I have a custom allocator for a vector, but I would rather not have it in the code everywhere. So I thought to cast it to a normal vector
vector<Complex> * createVector(size_t nfft)
{
vector<Complex,fftalloc<Complex > > * data = new vector<Complex,fftalloc<Complex > >(nfft);
return reinterpret_cast<vector<Complex> *>(data);
}
my allocator/deallocator functions print out if they are called:
pointer allocate (size_type num, const void* = 0) {
// print message and allocate memory with global new
ALLOCDEBUG << "allocate " << num << " element(s)"
...
}
void deallocate (pointer p, size_type num) {
// print message and deallocate memory with global delete
ALLOCDEBUG << "deallocate " << num << " element(s)"
...
}
But a test with
{
vector<complex<double> > * v;
v = fft.createVector(16);
v->push_back(1);
delete v;
}
prints out only the allocate function.
Is it possible to cast without loosing the deallocator?
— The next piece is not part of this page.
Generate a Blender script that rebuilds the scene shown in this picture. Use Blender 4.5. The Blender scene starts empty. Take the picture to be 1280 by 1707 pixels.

The problem here is that the allocator is a property of the template, not stored as part of the vector or something. So when you cast from one type of vector to another, you are changing allocator element of the template type.
The simplest way [in terms of typing] to solve this is to declare a type, e.g. typedef vector<double, fft_alloc<double> > fftdouble; - using template declaration can help to make many such types.
You can't swap and change which allocator you use, and there is no trivial solution [in current standards].